L’affaire du «bouclier fiscal», dans le canton de Vaud, n’a fait la une de la presse que pendant quelques jours. Or, elle est particulièrement significative. De quoi s’agit-il?
D’un scandale. Un vrai. Un «bouclier fiscal» est un dispositif visant à plafonner l’impôt et annihiler ainsi le principe de progressivité. En clair, l’un des nombreux outils qui permettent aux grands patrons et actionnaires de réduire fortement leur contribution au financement des services publics. Il s’agit donc d’une escroquerie, en soi. Les autorités vaudoises ont néanmoins réussi un exploit encore plus remarquable: ne pas appliquer la loi en vigueur, sciemment, pour que les possédant·es paient encore moins que ce qu’elle prescrivait… C’est le rapport de l’expert François Paychère, ancien président de la Cour des comptes à Genève, publié le 26 août, qui a révélé l’ampleur de ce scandale.
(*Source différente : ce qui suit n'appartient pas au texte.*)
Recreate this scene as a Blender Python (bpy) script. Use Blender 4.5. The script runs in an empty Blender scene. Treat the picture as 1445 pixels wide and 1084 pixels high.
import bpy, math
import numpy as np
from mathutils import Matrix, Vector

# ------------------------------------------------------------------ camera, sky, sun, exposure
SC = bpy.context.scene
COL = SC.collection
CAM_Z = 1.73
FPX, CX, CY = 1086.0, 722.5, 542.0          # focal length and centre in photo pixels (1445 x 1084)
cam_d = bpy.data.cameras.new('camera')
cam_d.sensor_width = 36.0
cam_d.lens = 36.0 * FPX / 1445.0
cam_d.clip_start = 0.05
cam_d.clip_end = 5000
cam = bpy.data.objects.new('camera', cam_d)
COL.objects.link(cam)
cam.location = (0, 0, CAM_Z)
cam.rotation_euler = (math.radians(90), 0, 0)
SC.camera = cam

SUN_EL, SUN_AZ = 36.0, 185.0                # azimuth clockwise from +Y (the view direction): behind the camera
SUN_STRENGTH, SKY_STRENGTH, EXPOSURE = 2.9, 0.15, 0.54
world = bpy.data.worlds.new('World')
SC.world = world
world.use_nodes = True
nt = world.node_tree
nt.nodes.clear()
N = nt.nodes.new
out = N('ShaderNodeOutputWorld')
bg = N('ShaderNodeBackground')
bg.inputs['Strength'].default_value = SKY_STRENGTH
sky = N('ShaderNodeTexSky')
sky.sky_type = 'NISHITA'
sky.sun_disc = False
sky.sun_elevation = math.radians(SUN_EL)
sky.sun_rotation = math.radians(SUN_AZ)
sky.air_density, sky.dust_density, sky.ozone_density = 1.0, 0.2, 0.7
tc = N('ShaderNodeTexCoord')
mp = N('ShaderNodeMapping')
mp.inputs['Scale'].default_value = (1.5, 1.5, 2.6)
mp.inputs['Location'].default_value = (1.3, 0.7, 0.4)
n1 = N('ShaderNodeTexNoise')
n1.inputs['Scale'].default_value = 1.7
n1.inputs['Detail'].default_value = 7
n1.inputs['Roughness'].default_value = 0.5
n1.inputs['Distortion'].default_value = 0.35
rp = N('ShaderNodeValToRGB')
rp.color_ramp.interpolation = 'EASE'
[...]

Le but du «bouclier fiscal», introduit en 2009, était que l’impôt cantonal et communal sur le revenu et sur la fortune ne dépassât pas, au total, le 60% du revenu. Pour déterminer ce dernier, la loi prévoyait la prise en compte d’un rendement minimum de la fortune de 1%, censé s’ajouter aux autres revenus (d’une activité lucrative, par exemple), Or, au lieu d’additionner les deux, conformément à la loi, les autorités appliquaient le principe suivant: soit le 1% de rendement minimum de la fortune, soit le revenu net effectif (après soustraction des multiples déductions dont bénéficient les privilégié·es!), pour calculer ensuite le 60% du «bouclier fiscal».
«L’ancien chef de l’ACI [l’Administration cantonale des impôts] avait imaginé la solution du bouclier et conçu le système, sans que le taxateur puisse avoir de prise sur le calcul», souligne le rapport Paychère. Une note interne avait toutefois signalé, le 10 mars 2011 déjà, que le calcul appliqué par le logiciel de taxation n’était pas conforme à la loi. Lors d’une formation des taxateur·trices, le 16 mars 2011, la nécessité d’adapter la règle de calcul avait aussi été relevée. Bref, presque tout le personnel de l’ACI était au courant du problème! Pourtant, rien n’a été fait. En février 2015, cela a été signalé, de nouveau sans suite, à la nouvelle cheffe de l’ACI.
Rebelote en septembre 2018, lorsque le Tribunal fédéral a sommé Genève de corriger l’application de son «bouclier fiscal», ce qui a été fait deux mois plus tard. Du côté de Lausanne, il a fallu encore plus de trois ans pour s’exécuter…
Bref, les autorités vaudoises ont sous-taxé de manière illégale les possédant·es – durant treize années! – et ce, en étant parfaitement conscientes du fait que leur pratique était contraire à la loi. N’ayant pas peur des mots: cela s’apparente à une forme de fraude fiscale organisée.
La direction de l’ACI n’a évidemment pas agi de son propre chef. C’est le Conseil d’Etat qui porte la responsabilité de cette affaire, le chef du Département des Finances, Pascal Broulis, en premier lieu. Les dénégations de ce dernier, «connu de tous pour être informé du moindre bruissement dans son département» (Le Temps, 27 août 2025), ne font que rappeler, pour les passionné·es de cyclisme, les propos attribués à Richard Virenque, dopé «à l’insu de son plein gré»… «L’amour des lois», invoqué dans l’hymne vaudois, n’est manifestement pas sa tasse de thé.
Quoi qu’il en soit, une infime minorité de grands patrons et actionnaires a profité, abusivement, d’un cadeau fiscal de plusieurs centaines de millions de francs. Selon les années, les bénéficiaires du «bouclier fiscal» ne représentaient en effet qu’entre 0,22% et 0,77% de l’ensemble des contribuables. D’après le rapport Paychère, ce dispositif leur a permis d’économiser entre 40 et 86 millions d’impôts par année.
Pendant des lustres, une partie d’entre elleux a carrément été imposée… à zéro.
Est-ce que le Conseil d’Etat a décidé, au bout du compte, d’appliquer la loi? Presque… Enfin, il avait bien décidé de le faire, mais cela n’a pas duré: à la suite de l’intervention de ses mandants – les milieux patronaux –, il a changé la loi, avec l’aval du Grand Conseil… pour la conformer, sur l’essentiel, à sa pratique antérieure.
Pascal Broulis et consorts ont donc trouvé de dignes successeur·es. Iels poursuivent la politique de défiscalisation du Capital, en essayant de la faire payer, depuis la banquette arrière d’une limousine premium, aux salarié·es et usager·ères des services publics. Se mobiliser pour combattre cette politique relève dès lors d’une exigence démocratique et sociale!